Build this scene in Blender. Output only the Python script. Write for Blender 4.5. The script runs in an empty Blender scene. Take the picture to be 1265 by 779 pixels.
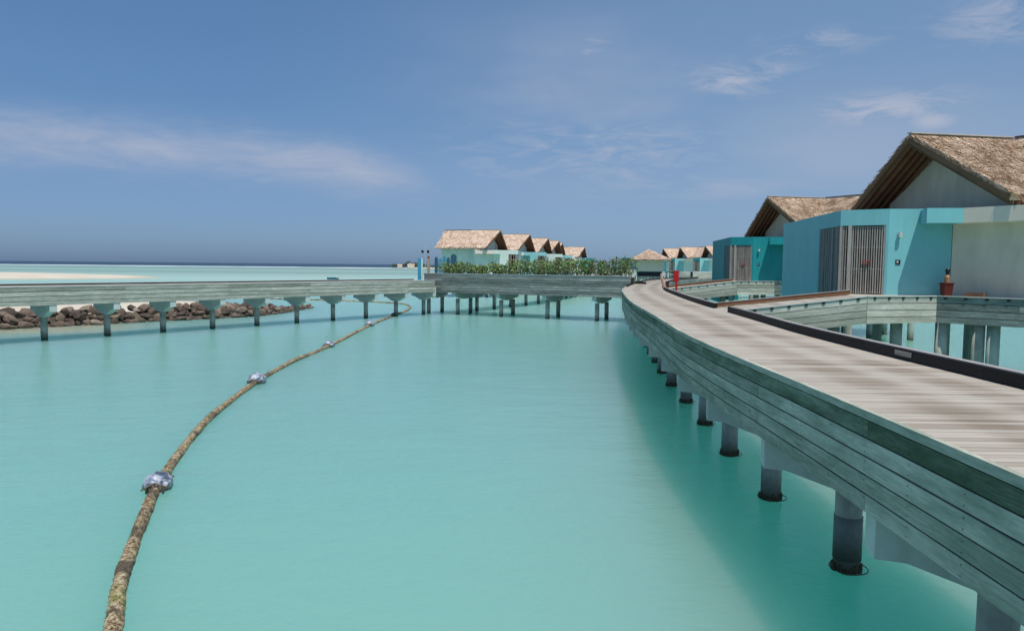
import bpy, bmesh, math, random
from mathutils import Vector, Matrix
R = math.radians
random.seed(7)
scene = bpy.context.scene
col = scene.collection
EYE = 4.95
DECK = 3.35          # boardwalk deck above the water
FLOOR = 3.95         # villa floor above the water

# ------------------------------------------------------------------ mesh helper
class MB:
    def __init__(s):
        s.v = []; s.f = []; s.uv = []; s.r = []; s.m = []
    def face(s, pts, uv=None, r=0.5, m=0):
        b = len(s.v); s.v += [tuple(p) for p in pts]
        s.f.append(tuple(range(b, b + len(pts))))
        s.uv.append(uv or [(0, 0)] * len(pts)); s.r.append(r); s.m.append(m)
    def hexa(s, c, r=0.5, m=0, uo=(0, 0)):
        # c: 8 corners, 0-3 bottom loop, 4-7 top loop; u runs along edge 0-1
        def q(i, j, k, l):
            P = [Vector(c[x]) for x in (i, j, k, l)]
            a = (P[1] - P[0]).length; b = (P[2] - P[1]).length
            if a >= b: uv = [(uo[0], uo[1]), (uo[0] + a, uo[1]), (uo[0] + a, uo[1] + b), (uo[0], uo[1] + b)]
            else: uv = [(uo[0], uo[1]), (uo[0], uo[1] + a), (uo[0] + b, uo[1] + a), (uo[0] + b, uo[1])]
            s.face(P, uv, r, m)
        q(3, 2, 1, 0); q(4, 5, 6, 7); q(0, 1, 5, 4); q(1, 2, 6, 5); q(2, 3, 7, 6); q(3, 0, 4, 7)
    def box(s, x0, x1, y0, y1, z0, z1, **k):
        s.hexa([(x0, y0, z0), (x1, y0, z0), (x1, y1, z0), (x0, y1, z0), (x0, y0, z1), (x1, y0, z1), (x1, y1, z1), (x0, y1, z1)], **k)
    def bar(s, a, b, w, h, up=(0, 0, 1), **k):
        # beam from a to b (centre line), width w sideways, height h along up
        a = Vector(a); b = Vector(b); d = (b - a).normalized(); u = Vector(up)
        sd = d.cross(u).normalized(); u = sd.cross(d).normalized()
        o = [(-1, -1), (1, -1), (1, 1), (-1, 1)]
        A = [a + sd * (w / 2 * i) + u * (h / 2 * j) for i, j in o]; B = [b + sd * (w / 2 * i) + u * (h / 2 * j) for i, j in o]
        s.hexa([A[0], B[0], B[1], A[1], A[3], B[3], B[2], A[2]], **k)
    def wall(s, p, q, t, z0, z1, side=1, **k):
        # wall from p to q (outer face on that line), thickness t towards the given side
        p = Vector((p[0], p[1])); q = Vector((q[0], q[1])); d = (q - p).normalized(); n = Vector((-d.y, d.x)) * (t * side)
        s.hexa([(p.x, p.y, z0), (q.x, q.y, z0), (q.x + n.x, q.y + n.y, z0), (p.x + n.x, p.y + n.y, z0),
                (p.x, p.y, z1), (q.x, q.y, z1), (q.x + n.x, q.y + n.y, z1), (p.x + n.x, p.y + n.y, z1)], **k)
    def prism(s, poly, z0, z1, r=0.5, m=0):
        s.face([(x, y, z1) for x, y in poly], [(x, y) for x, y in poly], r, m)
        s.face([(x, y, z0) for x, y in reversed(poly)], [(x, y) for x, y in reversed(poly)], r, m)
        n = len(poly); t = 0
        for i in range(n):
            a = poly[i]; b = poly[(i + 1) % n]; L = math.dist(a, b)
            s.face([(a[0], a[1], z0), (b[0], b[1], z0), (b[0], b[1], z1), (a[0], a[1], z1)], [(t, z0), (t + L, z0), (t + L, z1), (t, z1)], r, m); t += L
    def tube(s, pts, rad, n=12, cap=True, r=0.5, m=0, jit=0.0):
        rings = []; L = 0; Ls = []
        for i, p in enumerate(pts):
            p = Vector(p); a = Vector(pts[max(i - 1, 0)]); b = Vector(pts[min(i + 1, len(pts) - 1)])
            if i: L += (p - Vector(pts[i - 1])).length
            Ls.append(L)
            d = (b - a).normalized(); up = Vector((0, 0, 1)) if abs(d.z) < .9 else Vector((1, 0, 0))
            sd = d.cross(up).normalized(); u = sd.cross(d)
            rr = rad[i] if isinstance(rad, (list, tuple)) else rad
            rings.append([p + (sd * math.cos(2 * math.pi * k / n) + u * math.sin(2 * math.pi * k / n)) * rr * (1 + random.uniform(-jit, jit)) for k in range(n)])
        for i in range(len(rings) - 1):
            for k in range(n):
                k2 = (k + 1) % n; a = k / n * 2 * math.pi * .2; b = (k + 1) / n * 2 * math.pi * .2
                s.face([rings[i][k], rings[i][k2], rings[i + 1][k2], rings[i + 1][k]], [(Ls[i], a), (Ls[i], b), (Ls[i + 1], b), (Ls[i + 1], a)], r, m)
        if cap:
            s.face(list(reversed(rings[0])), r=r, m=m); s.face(rings[-1], r=r, m=m)
    def cyl(s, x, y, z0, z1, rad, n=16, rad1=None, **k):
        s.tube([(x, y, z0), (x, y, z1)], [rad, rad if rad1 is None else rad1], n, **k)
    def torus(s, x, y, z, R_, r_, n=20, k=6, jit=0.0):
        P = [[Vector((x + (R_ + r_ * math.cos(b)) * math.cos(a), y + (R_ + r_ * math.cos(b)) * math.sin(a), z + r_ * math.sin(b))) * 1.0
              for b in [2 * math.pi * j / k for j in range(k)]] for a in [2 * math.pi * i / n for i in range(n)]]
        for i in range(n):
            for j in range(k):
                s.face([P[i][j], P[(i + 1) % n][j], P[(i + 1) % n][(j + 1) % k], P[i][(j + 1) % k]])
    def mirror(s):
        s.v = [(-x, y, z) for x, y, z in s.v]; return s
    def build(s, name, mats, parent=None, smooth=False, weld=True, bevel=0):
        me = bpy.data.meshes.new(name)
        me.from_pydata(s.v, [], s.f)
        ul = me.uv_layers.new(name='uv'); at = me.attributes.new('rnd', 'FLOAT', 'FACE')
        flat = [c for u in s.uv for p in u for c in p]
        ul.data.foreach_set('uv', flat); at.data.foreach_set('value', s.r)
        mats = mats if isinstance(mats, (list, tuple)) else [mats]
        for m in mats: me.materials.append(m)
        me.polygons.foreach_set('material_index', s.m)
        if weld:
            bm = bmesh.new(); bm.from_mesh(me)
            bmesh.ops.remove_doubles(bm, verts=bm.verts, dist=0.0005)
            bmesh.ops.recalc_face_normals(bm, faces=bm.faces)
            bm.to_mesh(me); bm.free()
        if smooth: me.polygons.foreach_set('use_smooth', [True] * len(me.polygons))
        me.update()
        o = bpy.data.objects.new(name, me); col.objects.link(o)
        if parent: o.parent = parent
        if bevel:
            b = o.modifiers.new('bevel', 'BEVEL'); b.width = bevel; b.segments = 2; b.limit_method = 'ANGLE'
        return o

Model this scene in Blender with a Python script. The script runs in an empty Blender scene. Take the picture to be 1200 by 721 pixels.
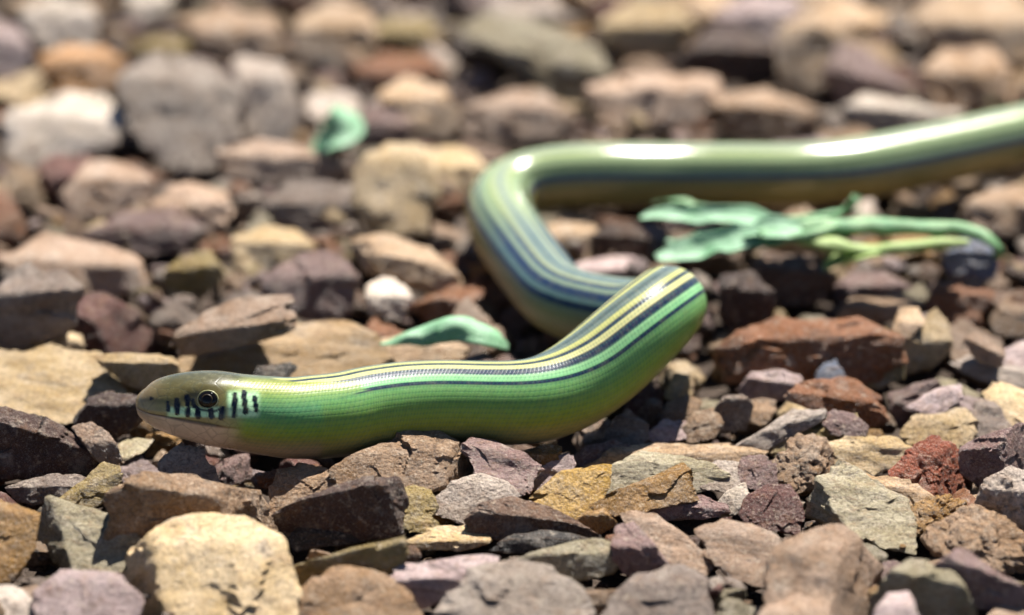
import bpy, bmesh, math, random
import numpy as np
from mathutils import Vector, Matrix
from mathutils.bvhtree import BVHTree

# one Blender unit is one centimetre: this is a close-up of a small animal
scene = bpy.context.scene
C = scene.collection
rad = math.radians
rng = np.random.RandomState(7)
random.seed(7)

# ------------------------------------------------------------------ camera
PITCH = rad(24.0)
DIST = 60.0
LENS = 144.0
W, H = 1200.0, 721.0
cam_data = bpy.data.cameras.new("camera")
cam = bpy.data.objects.new("camera", cam_data)
C.objects.link(cam)
cam.location = (0, -DIST * math.cos(PITCH), DIST * math.sin(PITCH))
cam.rotation_euler = (math.pi / 2 - PITCH, 0, 0)
cam_data.lens = LENS
cam_data.sensor_width = 36.0
cam_data.sensor_fit = 'HORIZONTAL'
cam_data.clip_start = 1.0
cam_data.clip_end = 20000.0
cam_data.dof.use_dof = True
cam_data.dof.focus_distance = 54.3
cam_data.dof.aperture_fstop = 0.112
cam_data.dof.aperture_blades = 0
scene.camera = cam

CAM = np.array(cam.location)
FWD = np.array([0, math.cos(PITCH), -math.sin(PITCH)])
UPV = np.array([0, math.sin(PITCH), math.cos(PITCH)])
RGT = np.array([1.0, 0, 0])
PX = (36.0 / LENS) / W          # tangent per photograph pixel


def ray(u, v):
    return FWD + RGT * (u - W / 2) * PX - UPV * (v - H / 2) * PX


def at_z(u, v, z):
    d = ray(u, v)
    return CAM + d * ((z - CAM[2]) / d[2])


def at_depth(u, v, dep):
    return CAM + ray(u, v) * dep


def project(P):
    P = np.asarray(P, float) - CAM
    dep = P @ FWD
    return W / 2 + (P @ RGT) / dep / PX, H / 2 - (P @ UPV) / dep / PX, dep


# ------------------------------------------------------------------ daylight
SUN_EL, SUN_AZ = rad(60), rad(22)       # high, behind the snake and a little right
world = bpy.data.worlds.new("World")
scene.world = world
world.use_nodes = True
nt = world.node_tree
sky = nt.nodes.new('ShaderNodeTexSky')
sky.sky_type = 'NISHITA'
sky.sun_disc = False
sky.sun_elevation = SUN_EL
sky.sun_rotation = SUN_AZ
sky.altitude = 2500.0
sky.air_density = 0.8
sky.dust_density = 0.3
nt.links.new(sky.outputs[0], nt.nodes['Background'].inputs[0])
nt.nodes['Background'].inputs[1].default_value = 0.05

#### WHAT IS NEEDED
Starting at the first line of the entries, restate word for word everything through the line that holds "FLOOR = 3.95", both ends included, but omit any pictures.

#### THE RESULT
Build this scene in Blender. Output only the Python script. Write for Blender 4.5. The script runs in an empty Blender scene. Take the picture to be 1265 by 779 pixels.
import bpy, bmesh, math, random
from mathutils import Vector, Matrix
R = math.radians
random.seed(7)
scene = bpy.context.scene
col = scene.collection
EYE = 4.95
DECK = 3.35          # boardwalk deck above the water
FLOOR = 3.95         # villa floor above the water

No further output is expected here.